Abbiamo parlato prima dei momenti più belli, ora ahimè passiamo alle dolenti note. Avellino, Castel di Sangro e Nocerina: è ovvietà dire che la prima è stata la più dura da digerire?

“Assolutamente sì, per me in particolare! Lo spareggio di Pescara era prima di tutto una finale, quindi mancava un niente per coronare il sogno. Poi si è conclusa ai rigori con il mio errore dagli undici metri… come potrebbe non essere il momento più brutto? Te lo giuro, da quella volta non ho più voluto battere un rigore, sia in gara che nelle partitelle degli allenamenti. Ci sono stato troppo male perché sentivo di aver tradito l’entusiasmo dei tifosi, di quel meraviglioso esodo partito da Gualdo alla volta dell’Adriatico.

Ho pianto per una settimana intera e quell’errore te lo porti sempre dietro. Devo dire che tutti, dai compagni allo staff, mi sono stati vicino senza farmi pesare nulla… ma è comunque dura. Inoltre è stata una mazzata anche professionalmente perché ero ancora giovane e il salto di categoria mi avrebbe messo in luce.

Poi ovvio, ci sono pure le semifinali che giustamente hai menzionato, dove anche lì la sorte non ci ha assistito. Eravamo un bel gruppo che sognava in grande”.



Ad Andria nel 2000 invece la fine di un ciclo?

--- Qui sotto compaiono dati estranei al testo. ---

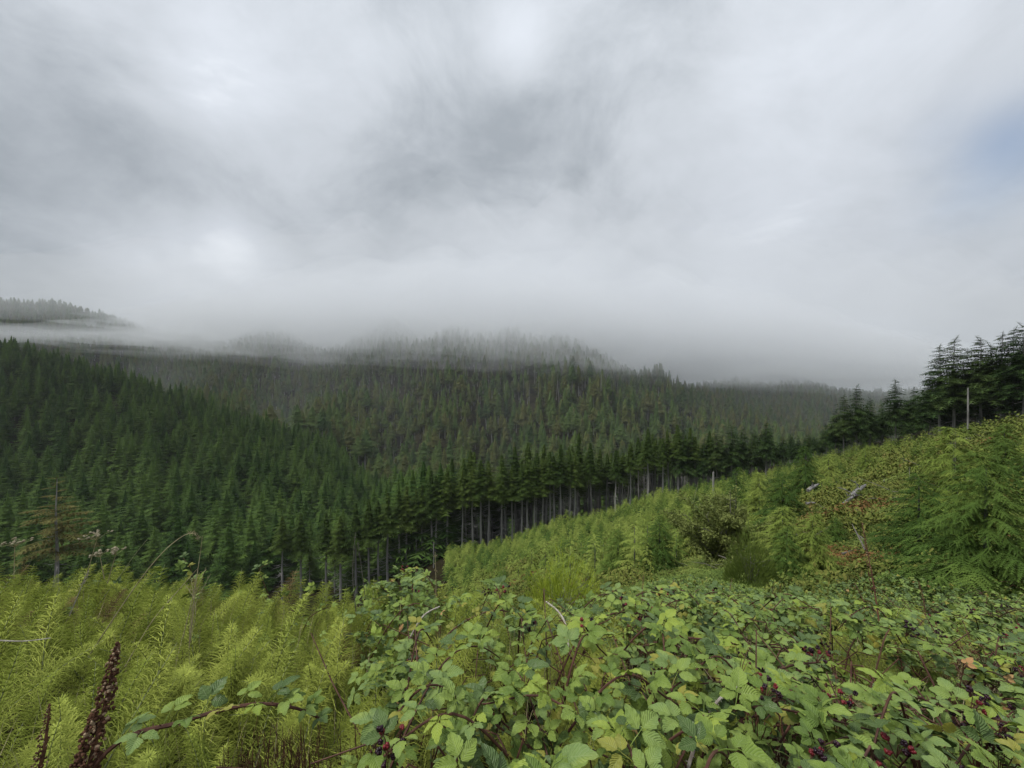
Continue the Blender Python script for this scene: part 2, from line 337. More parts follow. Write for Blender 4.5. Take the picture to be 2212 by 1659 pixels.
def scatter(name, pts, rots, scales, idx, protos, **props):
    """one uncountable mass: instances of the proto meshes on a cloud of points"""
    if name not in bpy.data.collections or True:
        pc = bpy.data.collections.new(name + '_pieces')
        for i, me in enumerate(protos):
            if isinstance(me, bpy.types.Mesh): o = bpy.data.objects.new('%02d_' % i + me.name, me); pc.objects.link(o)
    me = bpy.data.meshes.new(name); n = len(pts)
    me.vertices.add(n); me.vertices.foreach_set('co', np.asarray(pts, np.float32).ravel())
    a = me.attributes.new('rot', 'FLOAT_VECTOR', 'POINT'); a.data.foreach_set('vector', np.asarray(rots, np.float32).ravel())
    a = me.attributes.new('scl', 'FLOAT_VECTOR', 'POINT')
    s = np.asarray(scales, np.float32); s = np.repeat(s[:, None], 3, 1) if s.ndim == 1 else s
    a.data.foreach_set('vector', s.ravel())
    a = me.attributes.new('pick', 'INT', 'POINT'); a.data.foreach_set('value', np.asarray(idx, np.int32))
    o = link(name, me, **props)
    ng = bpy.data.node_groups.new(name, 'GeometryNodeTree')
    ng.interface.new_socket('Geometry', in_out='INPUT', socket_type='NodeSocketGeometry')
    ng.interface.new_socket('Geometry', in_out='OUTPUT', socket_type='NodeSocketGeometry')
    N = ng.nodes; L = ng.links
    gi = N.new('NodeGroupInput'); go = N.new('NodeGroupOutput'); ip = N.new('GeometryNodeInstanceOnPoints')
    ci = N.new('GeometryNodeCollectionInfo'); ci.inputs['Collection'].default_value = pc
    ci.inputs['Separate Children'].default_value = True; ci.inputs['Reset Children'].default_value = True
    def attr(nm, t):
        q = N.new('GeometryNodeInputNamedAttribute'); q.data_type = t; q.inputs['Name'].default_value = nm; return q.outputs['Attribute']
    er = N.new('FunctionNodeEulerToRotation')
    L.new(attr('rot', 'FLOAT_VECTOR'), er.inputs[0]); L.new(er.outputs[0], ip.inputs['Rotation'])
    L.new(attr('scl', 'FLOAT_VECTOR'), ip.inputs['Scale']); L.new(attr('pick', 'INT'), ip.inputs['Instance Index'])
    ip.inputs['Pick Instance'].default_value = True
    L.new(ci.outputs[0], ip.inputs['Instance']); L.new(gi.outputs[0], ip.inputs['Points']); L.new(ip.outputs[0], go.inputs[0])
    md = o.modifiers.new('scatter', 'NODES'); md.node_group = ng
    return o

R = random.uniform
# ---------------------------------------------------------------- terrain mesh
def build_terrain():
    na, nr = 300, 230
    rr = np.concatenate([[0], np.geomspace(.5, 2000, nr)])
    th = np.linspace(0, 2 * np.pi, na, endpoint=False)
    X = (rr[1:, None] * np.sin(th)).ravel(); Y = (rr[1:, None] * np.cos(th)).ravel()
    X = np.concatenate([[0], X]); Y = np.concatenate([[0], Y]); Z = H(X, Y)
    f = [(0, 1 + (j + 1) % na, 1 + j) for j in range(na)]
    for i in range(nr - 1):
        a = 1 + i * na; b = a + na
        f += [(a + j, a + (j + 1) % na, b + (j + 1) % na, b + j) for j in range(na)]
    me = bpy.data.meshes.new('hillside_ground'); me.from_pydata(np.stack([X, Y, Z], 1).tolist(), [], f); me.materials.append(ground_mat())
    me.polygons.foreach_set('use_smooth', [True] * len(me.polygons)); me.update()
    link('hillside_ground', me, kind='structure')
    return Z.min(), Z.max()
ZMIN, ZMAX = build_terrain()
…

“Direi di sì e in primis parlo per me. Visti gli infortuni non ero più io. A livello di squadra va detto che molte colonne delle passate stagioni non c’erano più ed era iniziata una rivoluzione forse troppo radicale. Si percepiva la fine del ciclo e la disfatta ad Andria era nell’aria… si respirava ben poco entusiasmo prima della gara”.

Massimo, cosa voleva dire indossare la fascia da capitano di quel Gualdo?

“Sicuramente un mix di orgoglio e responsabilità. Un premio che mi era arrivato direttamente dai miei compagni i quali in me riconoscevano delle doti particolari. Ho giocato fino a quarant’anni e in tutte le piazze, con qualunque situazione, ho cercato sempre di dare tutto. Essere un professionista è soprattutto questo”.


Grazie mille capitano per questa intervista.

“Grazie a te e un saluto alla meravigliosa città di Gualdo Tadino”.